Acta Mathematica

Volume 228 (2022)

Number 2

An invariance principle for ergodic scale-free random environments

Pages: 303 – 384

DOI: https://dx.doi.org/10.4310/ACTA.2022.v228.n2.a2

Authors

Ewain Gwynne (Department of Mathematics, University of Chicago, Illinois, U.S.A.)

Jason Miller (Statistical Laboratory, University of Cambridge, United Kingdom)

Scott Sheffield (Department of Mathematics, Massachusetts Institute of Technology, Cambridge, Mass., U.S.A.)

Abstract

There are many classical random walk in random environment results that apply to ergodic random planar environments. We extend some of these results to random environments in which the length scale varies from place to place, so that the law of the environment is in a certain sense only translation invariant modulo scaling. For our purposes, an “environment” consists of an infinite random planar map embedded in $\mathbb{C}$, each of whose edges comes with a positive real conductance. Our main result is that under modest constraints (translation invariance modulo scaling together with the finiteness of a type of specific energy) a random walk in this kind of environment converges to Brownian motion modulo time parametrization in the quenched sense.

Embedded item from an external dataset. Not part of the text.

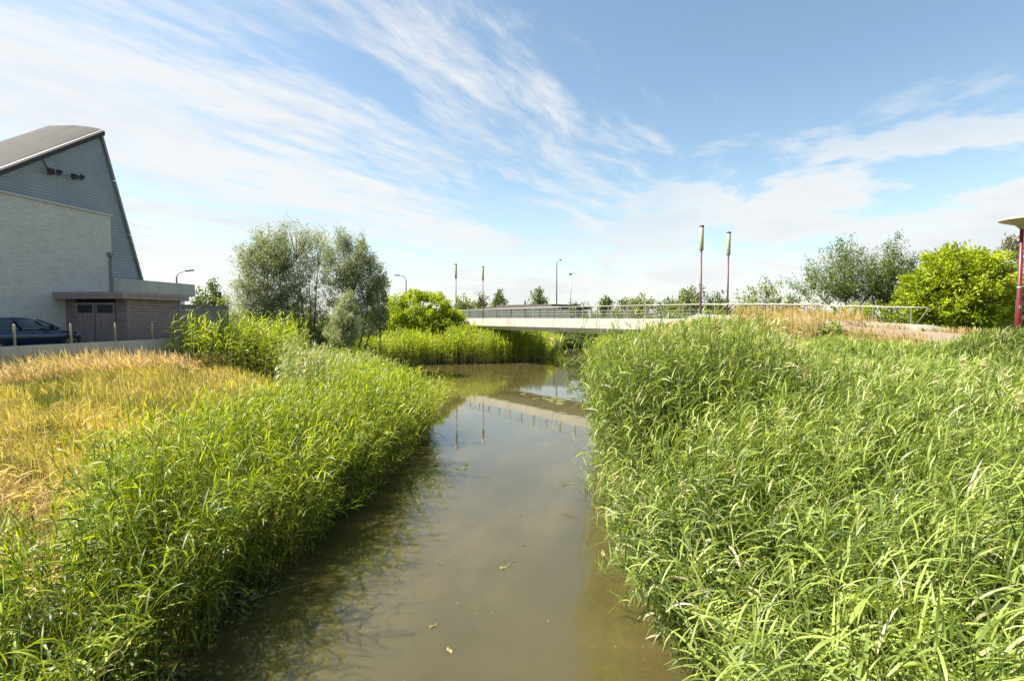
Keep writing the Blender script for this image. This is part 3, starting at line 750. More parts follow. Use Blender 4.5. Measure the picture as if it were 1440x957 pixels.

Environments of the type considered here arise naturally in the study of random planar maps and Liouville quantum gravity. In fact, the results of this paper are used in separate works to prove that certain random planar maps (embedded in the plane via the so-called Tutte embedding) have scaling limits given by SLE-decorated Liouville quantum gravity, and also to provide a more explicit construction of Brownian motion on the Brownian map. However, the results of this paper are much more general and can be read independently of that program.

One general consequence of our main result is that if a translation invariant (modulo scaling) random embedded planar map and its dual have finite energy per area, then they are close on large scales to a minimal energy embedding (the harmonic embedding). To establish Brownian motion convergence for an infinite energy embedding, it suffices to show that one can perturb it to make the energy finite.